Human trafficking rampant in Southeast Asia

Reuters file photo
Barbed wire fences are seen outside a compound where Cambodian authorities said they had recovered evidence of human trafficking, kidnapping and torture during raids on suspected cybercrime compounds in the coastal city of Sihanoukville, Cambodia, on September 21.

HANOI /BANGKOK – Thousands of young people from Southeast Asia seeking job opportunities have been sold to gangs of Chinese scammers who force their victims to take part in crimes and physically assault them.

Victims have been found mainly in Cambodia, but also in Myanmar, the Philippines and Laos. Chinese-run casinos in Cambodia are among the sites that have become hotbeds for such human trafficking.

The victims were contacted through social media and offered “high-paying jobs” with daily wages of about ¥20,000. It appears that criminal organizations are behind the offers.

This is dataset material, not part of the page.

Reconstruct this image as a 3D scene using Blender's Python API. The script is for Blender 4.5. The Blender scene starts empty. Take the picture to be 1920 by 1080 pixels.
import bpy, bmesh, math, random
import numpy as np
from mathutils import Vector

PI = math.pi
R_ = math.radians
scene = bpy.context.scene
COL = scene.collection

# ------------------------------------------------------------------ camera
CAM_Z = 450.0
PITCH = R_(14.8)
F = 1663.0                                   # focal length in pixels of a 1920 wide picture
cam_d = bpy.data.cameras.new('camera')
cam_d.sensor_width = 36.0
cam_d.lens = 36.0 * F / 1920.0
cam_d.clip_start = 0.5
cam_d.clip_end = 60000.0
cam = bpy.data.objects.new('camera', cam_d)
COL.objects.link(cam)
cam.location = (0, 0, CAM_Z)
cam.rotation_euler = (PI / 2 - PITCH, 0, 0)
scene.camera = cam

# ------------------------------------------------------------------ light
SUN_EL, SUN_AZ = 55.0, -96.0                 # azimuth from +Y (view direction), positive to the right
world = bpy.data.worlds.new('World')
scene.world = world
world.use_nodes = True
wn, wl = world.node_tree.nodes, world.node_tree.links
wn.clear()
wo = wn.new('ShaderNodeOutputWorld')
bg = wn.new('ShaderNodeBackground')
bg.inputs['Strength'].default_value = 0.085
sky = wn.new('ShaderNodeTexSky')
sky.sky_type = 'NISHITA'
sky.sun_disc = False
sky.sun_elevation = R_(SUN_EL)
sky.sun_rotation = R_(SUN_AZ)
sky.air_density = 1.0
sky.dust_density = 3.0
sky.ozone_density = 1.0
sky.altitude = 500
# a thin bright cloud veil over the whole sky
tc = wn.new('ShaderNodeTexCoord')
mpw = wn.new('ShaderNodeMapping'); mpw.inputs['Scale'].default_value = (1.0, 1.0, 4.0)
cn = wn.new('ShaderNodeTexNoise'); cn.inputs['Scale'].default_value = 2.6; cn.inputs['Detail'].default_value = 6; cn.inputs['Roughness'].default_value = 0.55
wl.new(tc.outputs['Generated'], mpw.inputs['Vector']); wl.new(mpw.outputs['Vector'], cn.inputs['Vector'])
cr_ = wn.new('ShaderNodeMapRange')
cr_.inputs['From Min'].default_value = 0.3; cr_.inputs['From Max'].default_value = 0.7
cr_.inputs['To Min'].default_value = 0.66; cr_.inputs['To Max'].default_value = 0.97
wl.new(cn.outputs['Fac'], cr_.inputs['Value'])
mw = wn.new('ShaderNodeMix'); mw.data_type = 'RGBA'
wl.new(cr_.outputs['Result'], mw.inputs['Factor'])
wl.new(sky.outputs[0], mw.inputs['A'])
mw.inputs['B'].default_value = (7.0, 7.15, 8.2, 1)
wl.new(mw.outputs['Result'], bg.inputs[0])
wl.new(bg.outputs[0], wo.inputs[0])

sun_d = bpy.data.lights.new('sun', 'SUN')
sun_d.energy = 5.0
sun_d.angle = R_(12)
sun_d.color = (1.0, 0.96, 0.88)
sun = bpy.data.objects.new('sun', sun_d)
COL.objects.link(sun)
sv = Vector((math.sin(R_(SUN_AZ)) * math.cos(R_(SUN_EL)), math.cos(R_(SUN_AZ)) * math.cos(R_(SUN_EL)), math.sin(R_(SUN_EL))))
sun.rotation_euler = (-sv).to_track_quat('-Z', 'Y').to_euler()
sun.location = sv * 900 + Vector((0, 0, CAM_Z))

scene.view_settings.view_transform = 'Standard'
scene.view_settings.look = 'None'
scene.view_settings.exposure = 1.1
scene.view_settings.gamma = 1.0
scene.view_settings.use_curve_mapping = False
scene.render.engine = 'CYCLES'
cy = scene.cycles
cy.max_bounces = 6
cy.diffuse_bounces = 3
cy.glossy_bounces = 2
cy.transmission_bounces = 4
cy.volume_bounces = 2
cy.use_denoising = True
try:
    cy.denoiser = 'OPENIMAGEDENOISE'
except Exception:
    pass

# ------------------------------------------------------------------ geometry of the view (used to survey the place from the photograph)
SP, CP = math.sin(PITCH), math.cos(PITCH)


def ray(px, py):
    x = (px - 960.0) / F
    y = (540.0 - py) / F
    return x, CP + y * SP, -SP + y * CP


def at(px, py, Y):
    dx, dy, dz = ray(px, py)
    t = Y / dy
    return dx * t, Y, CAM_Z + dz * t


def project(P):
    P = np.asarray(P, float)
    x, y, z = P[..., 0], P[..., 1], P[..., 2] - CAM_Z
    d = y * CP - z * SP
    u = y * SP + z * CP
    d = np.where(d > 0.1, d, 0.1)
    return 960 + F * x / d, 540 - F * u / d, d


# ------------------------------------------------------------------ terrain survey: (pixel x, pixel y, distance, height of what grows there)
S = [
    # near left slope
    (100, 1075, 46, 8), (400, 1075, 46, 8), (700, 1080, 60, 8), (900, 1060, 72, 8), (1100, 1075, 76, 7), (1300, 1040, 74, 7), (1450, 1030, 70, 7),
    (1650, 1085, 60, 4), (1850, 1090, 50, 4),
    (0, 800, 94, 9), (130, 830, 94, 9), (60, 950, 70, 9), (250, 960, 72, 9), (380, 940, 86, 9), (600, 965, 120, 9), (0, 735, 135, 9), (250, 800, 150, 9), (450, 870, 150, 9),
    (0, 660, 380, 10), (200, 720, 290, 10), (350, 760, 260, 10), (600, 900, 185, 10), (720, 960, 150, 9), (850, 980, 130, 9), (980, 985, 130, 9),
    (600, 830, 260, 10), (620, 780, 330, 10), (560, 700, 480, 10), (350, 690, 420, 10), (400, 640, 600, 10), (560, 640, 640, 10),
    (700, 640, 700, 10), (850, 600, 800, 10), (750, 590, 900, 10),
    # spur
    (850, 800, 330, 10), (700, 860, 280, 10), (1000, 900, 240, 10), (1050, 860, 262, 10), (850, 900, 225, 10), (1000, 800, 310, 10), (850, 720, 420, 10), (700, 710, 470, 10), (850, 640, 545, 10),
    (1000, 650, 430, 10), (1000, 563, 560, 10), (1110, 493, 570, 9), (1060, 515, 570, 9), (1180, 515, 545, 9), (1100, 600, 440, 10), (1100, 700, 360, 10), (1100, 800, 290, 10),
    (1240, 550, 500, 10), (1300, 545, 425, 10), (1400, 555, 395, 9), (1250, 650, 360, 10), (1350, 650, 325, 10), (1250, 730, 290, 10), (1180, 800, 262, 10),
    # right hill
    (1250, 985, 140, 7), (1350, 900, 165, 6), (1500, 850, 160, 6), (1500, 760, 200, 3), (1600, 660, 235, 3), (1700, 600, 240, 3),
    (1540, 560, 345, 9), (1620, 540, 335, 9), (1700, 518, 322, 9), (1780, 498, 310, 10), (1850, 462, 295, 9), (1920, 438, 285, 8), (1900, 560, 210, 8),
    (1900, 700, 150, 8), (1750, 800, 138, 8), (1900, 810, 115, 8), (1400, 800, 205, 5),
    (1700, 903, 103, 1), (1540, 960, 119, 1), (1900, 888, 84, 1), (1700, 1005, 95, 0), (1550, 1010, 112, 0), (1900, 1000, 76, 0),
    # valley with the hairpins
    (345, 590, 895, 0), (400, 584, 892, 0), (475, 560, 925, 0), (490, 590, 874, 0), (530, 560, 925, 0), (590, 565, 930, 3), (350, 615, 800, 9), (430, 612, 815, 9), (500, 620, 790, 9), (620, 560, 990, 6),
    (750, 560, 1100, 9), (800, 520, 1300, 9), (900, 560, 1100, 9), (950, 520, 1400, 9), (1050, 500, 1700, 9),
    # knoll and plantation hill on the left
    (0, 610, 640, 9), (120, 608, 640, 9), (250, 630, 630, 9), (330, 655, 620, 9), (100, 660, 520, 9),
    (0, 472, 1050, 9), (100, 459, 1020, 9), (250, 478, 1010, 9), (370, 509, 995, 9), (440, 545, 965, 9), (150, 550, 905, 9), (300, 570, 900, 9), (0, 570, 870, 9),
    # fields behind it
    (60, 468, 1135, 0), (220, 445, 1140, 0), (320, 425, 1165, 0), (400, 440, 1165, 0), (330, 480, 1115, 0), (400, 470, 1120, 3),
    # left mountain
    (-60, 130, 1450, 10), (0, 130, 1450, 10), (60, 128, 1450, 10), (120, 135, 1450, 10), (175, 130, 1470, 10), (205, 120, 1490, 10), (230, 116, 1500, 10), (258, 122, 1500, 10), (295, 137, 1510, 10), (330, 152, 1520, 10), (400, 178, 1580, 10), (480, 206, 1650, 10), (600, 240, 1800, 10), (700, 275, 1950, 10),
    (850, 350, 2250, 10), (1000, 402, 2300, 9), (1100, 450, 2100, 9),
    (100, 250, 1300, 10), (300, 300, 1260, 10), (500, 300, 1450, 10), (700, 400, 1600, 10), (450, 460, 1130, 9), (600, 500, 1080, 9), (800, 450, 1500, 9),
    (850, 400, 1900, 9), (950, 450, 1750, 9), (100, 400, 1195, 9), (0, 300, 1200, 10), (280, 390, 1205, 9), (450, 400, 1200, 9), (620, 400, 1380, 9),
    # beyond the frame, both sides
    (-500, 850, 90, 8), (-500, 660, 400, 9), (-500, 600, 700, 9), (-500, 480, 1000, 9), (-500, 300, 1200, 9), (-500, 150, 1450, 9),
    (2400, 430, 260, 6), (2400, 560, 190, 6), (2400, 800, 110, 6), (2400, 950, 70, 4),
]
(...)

When the victims arrive at their destination, they often get sold to organizations involved in phone and online scams in which they are made to dupe people into transferring money by inviting them to invest in fake stock transactions. Many of the victims claim they were detained against their will and beaten if they did not meet their designated quota.

Efforts are being made to crack down on such human trafficking and to rescue victims of the gangs.

Indonesia had rescued 514 Indonesian nationals from Cambodia as of October. Other victims have hailed from Vietnam, Thailand, India, Hong Kong and mainland China.

Taiwan authorities confirmed that 700 people trafficked from the island had been in Cambodia between March and Dec. 26.

According to figures compiled by The Yomiuri Shimbun, the total number of victims exceeds 2,700, but the real figure is likely to be much bigger.

In August, Cambodian authorities arrested the Chinese manager of a casino operating near the border with Vietnam on suspicion of forcing Vietnamese people to work at the casino.

That same month, Thai authorities arrested a Chinese businessman involved in running a casino in Myanmar and other ventures. The businessman was suspected of using and confining trafficked workers at facilities he operated.

Jason Tower, a Southeast Asia expert at the United States Institute of Peace, said China’s crackdown on online gambling around 2012 caused many operators to move to Cambodia. A growing number of these operators are now setting up gambling dens in Myanmar, according to Tower.